Fifteen years ago this month, Hofstra University adopted Punjabi as a foreign language option for students. The language was chosen by faculty who highlighted the importance of the language in the South Asian sphere, citing the university’s Sikh Studies chair which the Religion department had just established. However, dwindling enrollment led to the eventual termination of the course.
One-and-a-half decades later, though, examination of the short-lived curriculum illuminates a disconnect between collegiate language learners and foreign languages outside the Romance and Germanic language families.
Currently, the university offers foreign language credit for Arabic, Chinese, French, German, Italian, Russian and Spanish classes, which aim not only to teach these languages themselves but also to expose students to variegated patterns of cultural thought. The reality, however, is a bit different.
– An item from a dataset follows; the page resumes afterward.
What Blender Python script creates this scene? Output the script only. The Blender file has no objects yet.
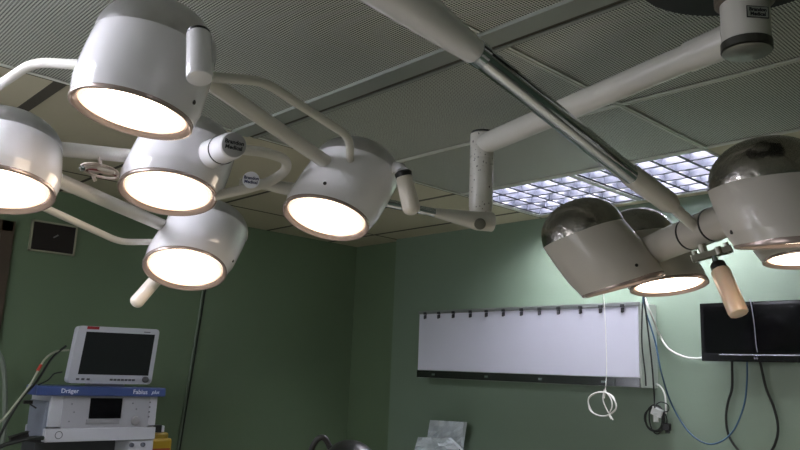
import bpy, bmesh, math, random
from mathutils import Vector, Matrix
random.seed(4)
S = bpy.context.scene
COL = S.collection
PI = math.pi

# ------------------------------------------------------------------ camera
CAMZ = 1.65
CAM = Vector((0, 0, CAMZ))
FOC = 747.9
CR = Vector((-0.68501687, -0.72734409, 0.04150254))
CU = Vector((-0.11370365, 0.16300884, 0.98005081))
CF = Vector((0.71959945, -0.66663235, 0.19436548))
cam_data = bpy.data.cameras.new('camera')
cam_data.sensor_width = 36
cam_data.lens = FOC / 800 * 36
cam_data.clip_start = .02
cam = bpy.data.objects.new('camera', cam_data)
COL.objects.link(cam)
m4 = Matrix((CR, CU, -CF)).transposed().to_4x4()
m4.translation = CAM
cam.matrix_world = m4
S.camera = cam

# ------------------------------------------------------------------ world, exposure
w = bpy.data.worlds.new('world')
S.world = w
w.use_nodes = True
w.node_tree.nodes['Background'].inputs[0].default_value = (.5, .6, .7, 1)
w.node_tree.nodes['Background'].inputs[1].default_value = .3
S.view_settings.view_transform = 'Standard'
S.view_settings.look = 'None'
S.view_settings.exposure = 0.25
S.view_settings.gamma = 1
S.view_settings.use_curve_mapping = False

TUBE_EMIT = 80.0          # fluorescent tubes of the ceiling fixtures
BATTEN_FILL = 47.0          # the added, unseen batten that brightens the domes
LENS_EMIT = 6.0          # the surgical lamp lenses
BEAM = 34.0              # the beam each surgical lamp throws down (W)
SIDE_FILL = 36.0         # side light from an added, unseen window in the left wall (W)
FRONT_FILL = 22.0          # frontal fill from a window added behind the camera (W)

CEIL = CAMZ + 1.0        # ceiling height
YR = -3.80               # right-hand wall
XL = 4.68                # left-hand wall
XB, YB = -2.3, 2.4       # walls behind the camera

# ------------------------------------------------------------------ pixel to place
def ray(x, y):
    return CF + CR * ((x - 400) / FOC) - CU * ((y - 225) / FOC)
def W(x, y, d):
    return CAM + ray(x, y) * d
def PX(x, y, X):
    r = ray(x, y); return CAM + r * (X / r.x)
def PY(x, y, Y):
    r = ray(x, y); return CAM + r * (Y / r.y)
def PZ(x, y, Z):
    r = ray(x, y); return CAM + r * ((Z - CAMZ) / r.z)

# ------------------------------------------------------------------ materials
MATS = {}
def mat(name, col, rough=.5, metal=0.0, emit=0, noise=0, scale=8, bump=0, coat=0, bscale=None, aniso=0, alpha=1, trans=0, sss=0):
    if name in MATS: return MATS[name]
    m = bpy.data.materials.new(name); m.use_nodes = True
    nt = m.node_tree; b = nt.nodes['Principled BSDF']
    b.inputs['Base Color'].default_value = (*col, 1)
    b.inputs['Roughness'].default_value = rough
    b.inputs['Metallic'].default_value = metal
    if coat:
        b.inputs['Coat Weight'].default_value = coat
        b.inputs['Coat Roughness'].default_value = .06
    if trans: b.inputs['Transmission Weight'].default_value = trans
    if sss:
        b.inputs['Subsurface Weight'].default_value = sss
        b.inputs['Subsurface Radius'].default_value = (.03, .015, .008)
    if emit:
        b.inputs['Emission Color'].default_value = (*col, 1)
        b.inputs['Emission Strength'].default_value = emit
    tc = nt.nodes.new('ShaderNodeTexCoord')
    if noise:
        n = nt.nodes.new('ShaderNodeTexNoise'); n.inputs['Scale'].default_value = scale
        n.inputs['Detail'].default_value = 5
        nt.links.new(tc.outputs['Object'], n.inputs['Vector'])
        mx = nt.nodes.new('ShaderNodeMix'); mx.data_type = 'RGBA'
        mx.inputs['A'].default_value = (*[c * (1 - noise) for c in col], 1)
        mx.inputs['B'].default_value = (*[min(1, c * (1 + noise)) for c in col], 1)
        nt.links.new(n.outputs['Fac'], mx.inputs['Factor'])
        nt.links.new(mx.outputs['Result'], b.inputs['Base Color'])
    if bump:
        n2 = nt.nodes.new('ShaderNodeTexNoise'); n2.inputs['Scale'].default_value = bscale or scale
        n2.inputs['Detail'].default_value = 3
        nt.links.new(tc.outputs['Object'], n2.inputs['Vector'])
        bp = nt.nodes.new('ShaderNodeBump'); bp.inputs['Strength'].default_value = bump
        bp.inputs['Distance'].default_value = .01
        nt.links.new(n2.outputs['Fac'], bp.inputs['Height'])
        nt.links.new(bp.outputs['Normal'], b.inputs['Normal'])
    MATS[name] = m
    return m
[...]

The 2019 edition of Ethnologue, a global referential language publication, sheds light on this divide. It states that Italian, for example, is the 22nd most spoken language in the world, with approximately 64.8 million speakers.
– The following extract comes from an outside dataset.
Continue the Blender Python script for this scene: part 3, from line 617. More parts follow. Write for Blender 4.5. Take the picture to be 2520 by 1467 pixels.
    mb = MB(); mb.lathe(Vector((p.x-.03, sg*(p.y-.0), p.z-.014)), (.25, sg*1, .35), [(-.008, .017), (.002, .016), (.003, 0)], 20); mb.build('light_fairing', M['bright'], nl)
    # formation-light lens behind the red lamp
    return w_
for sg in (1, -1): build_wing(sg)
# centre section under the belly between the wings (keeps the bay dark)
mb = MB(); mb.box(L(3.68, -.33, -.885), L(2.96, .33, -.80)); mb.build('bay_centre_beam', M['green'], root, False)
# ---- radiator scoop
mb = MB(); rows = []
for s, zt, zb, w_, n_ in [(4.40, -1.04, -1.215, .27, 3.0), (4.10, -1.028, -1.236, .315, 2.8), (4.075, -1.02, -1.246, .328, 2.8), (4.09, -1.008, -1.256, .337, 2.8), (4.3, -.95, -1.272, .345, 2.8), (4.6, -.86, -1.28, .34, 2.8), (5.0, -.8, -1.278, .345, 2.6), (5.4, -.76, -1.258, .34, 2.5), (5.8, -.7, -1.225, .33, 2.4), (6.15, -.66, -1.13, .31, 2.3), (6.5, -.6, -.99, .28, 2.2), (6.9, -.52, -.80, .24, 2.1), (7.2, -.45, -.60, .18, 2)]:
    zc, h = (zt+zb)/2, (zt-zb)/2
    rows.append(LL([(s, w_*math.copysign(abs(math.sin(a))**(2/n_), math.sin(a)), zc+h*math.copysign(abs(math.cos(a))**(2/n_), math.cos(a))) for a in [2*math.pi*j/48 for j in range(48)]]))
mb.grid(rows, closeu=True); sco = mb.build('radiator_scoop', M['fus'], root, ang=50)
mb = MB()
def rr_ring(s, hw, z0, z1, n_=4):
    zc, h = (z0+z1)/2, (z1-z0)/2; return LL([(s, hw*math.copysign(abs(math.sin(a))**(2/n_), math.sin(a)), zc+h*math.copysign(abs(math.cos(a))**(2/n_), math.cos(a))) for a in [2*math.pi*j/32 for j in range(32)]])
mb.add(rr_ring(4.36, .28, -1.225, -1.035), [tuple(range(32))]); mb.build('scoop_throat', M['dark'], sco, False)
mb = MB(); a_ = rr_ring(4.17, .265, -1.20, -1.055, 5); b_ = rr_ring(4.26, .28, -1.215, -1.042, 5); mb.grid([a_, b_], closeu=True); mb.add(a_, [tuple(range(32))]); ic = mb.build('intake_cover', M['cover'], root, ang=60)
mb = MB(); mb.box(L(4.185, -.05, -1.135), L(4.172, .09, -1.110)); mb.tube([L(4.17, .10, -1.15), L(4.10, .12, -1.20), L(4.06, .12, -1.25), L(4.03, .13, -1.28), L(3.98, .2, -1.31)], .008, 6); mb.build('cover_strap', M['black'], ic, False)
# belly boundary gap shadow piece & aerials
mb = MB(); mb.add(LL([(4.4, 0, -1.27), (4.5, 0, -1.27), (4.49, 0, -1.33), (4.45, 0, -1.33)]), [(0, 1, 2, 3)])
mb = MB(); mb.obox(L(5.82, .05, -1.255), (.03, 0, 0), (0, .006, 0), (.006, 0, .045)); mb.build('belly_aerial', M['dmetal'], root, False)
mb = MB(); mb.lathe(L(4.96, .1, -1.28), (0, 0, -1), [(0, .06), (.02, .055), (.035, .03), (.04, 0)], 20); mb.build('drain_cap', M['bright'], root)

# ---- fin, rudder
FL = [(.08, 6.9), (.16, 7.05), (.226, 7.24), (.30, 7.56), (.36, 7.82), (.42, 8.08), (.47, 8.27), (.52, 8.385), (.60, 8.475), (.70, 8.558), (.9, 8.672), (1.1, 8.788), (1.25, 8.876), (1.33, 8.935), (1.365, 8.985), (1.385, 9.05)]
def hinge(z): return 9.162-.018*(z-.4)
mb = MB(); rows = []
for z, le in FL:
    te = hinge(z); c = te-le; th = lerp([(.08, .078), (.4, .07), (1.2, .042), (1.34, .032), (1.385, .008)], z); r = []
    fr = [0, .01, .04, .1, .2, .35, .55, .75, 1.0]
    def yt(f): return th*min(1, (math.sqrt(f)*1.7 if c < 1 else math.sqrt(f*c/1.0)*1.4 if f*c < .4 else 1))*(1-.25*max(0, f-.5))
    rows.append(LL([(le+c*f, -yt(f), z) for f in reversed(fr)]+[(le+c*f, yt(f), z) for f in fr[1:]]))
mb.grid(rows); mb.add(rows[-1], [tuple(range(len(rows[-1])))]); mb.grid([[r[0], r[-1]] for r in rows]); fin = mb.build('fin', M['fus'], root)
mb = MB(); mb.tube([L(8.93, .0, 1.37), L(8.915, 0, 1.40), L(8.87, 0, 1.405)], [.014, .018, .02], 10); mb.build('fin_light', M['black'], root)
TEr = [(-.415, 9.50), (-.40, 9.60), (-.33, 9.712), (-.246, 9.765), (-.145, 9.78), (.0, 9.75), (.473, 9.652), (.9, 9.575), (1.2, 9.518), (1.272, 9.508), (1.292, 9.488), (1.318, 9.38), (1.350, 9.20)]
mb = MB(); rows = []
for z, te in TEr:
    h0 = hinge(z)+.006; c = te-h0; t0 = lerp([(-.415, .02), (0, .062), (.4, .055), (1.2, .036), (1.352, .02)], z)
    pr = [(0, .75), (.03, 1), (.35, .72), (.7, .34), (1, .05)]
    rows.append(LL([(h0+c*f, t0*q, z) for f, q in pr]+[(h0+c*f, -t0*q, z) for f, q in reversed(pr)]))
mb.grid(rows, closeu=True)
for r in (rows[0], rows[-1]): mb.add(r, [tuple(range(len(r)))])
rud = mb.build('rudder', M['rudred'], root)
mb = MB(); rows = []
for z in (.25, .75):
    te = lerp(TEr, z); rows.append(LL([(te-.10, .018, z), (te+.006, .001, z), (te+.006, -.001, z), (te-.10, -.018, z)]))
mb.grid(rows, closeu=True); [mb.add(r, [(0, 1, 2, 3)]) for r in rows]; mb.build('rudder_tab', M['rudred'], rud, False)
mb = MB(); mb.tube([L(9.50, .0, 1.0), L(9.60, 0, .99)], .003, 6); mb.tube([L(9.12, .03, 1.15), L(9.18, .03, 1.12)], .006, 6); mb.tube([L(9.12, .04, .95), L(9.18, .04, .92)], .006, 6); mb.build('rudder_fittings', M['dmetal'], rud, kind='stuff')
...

Italian is undoubtedly a beautiful language; in fact, I myself have studied it. However, languages such as Hindi or Bengali, the fourth and fifth most spoken languages in the world with 341 million and 228 million speakers respectively, have no academic representation at Hofstra.
Many such examples exist, and cast into question the university’s prioritization of global awareness beyond the Western world. I’m sure members of the faculty have valid reasons for choosing or discontinuing certain programs over others, but these departmental choices warrant debate nonetheless.
The number of Punjabi speakers on campus has grown in the past few years, as has the number of speakers of other languages. Statistics pertaining to languages spoken at Hofstra are not publicly accessible. However, walking through campus, one is likely to hear a number of tongues, from the colorful dialects of Spanish and Cantonese to Japanese, Malayalam, Georgian, Bengali and more. Some of these linguistic identities are represented socially through student organizations and on-campus events, but very few are represented in academia, an upsetting fact considering the linkage between languages and ideas.
Foreign languages have played a significant role in my own life. English was my second language, after Tamil. I took it upon myself to learn other languages in the following years, and the beauty of relationships between words, sounds and contexts fascinated me enough to motivate me to pursue a linguistics major. An important takeaway from my journey has been the magnificent potential of languages to convey not just meaning, but entire philosophies. From the nuances of particular phrasings to the lexical lattice of concepts and beliefs, a language captures the essence of a population’s cognitive outlook. It isn’t just a medium of communication; it’s a lot more.
Our strength, not just as a campus community but also as a nation, lies in our diversity. Such diversity often manifests through linguistic heterogeneity, and encompasses how rich humanity truly is. Going forward, Hofstra must capitalize on this richness through meaningful, globalized curricula that remind students how vast our world truly is.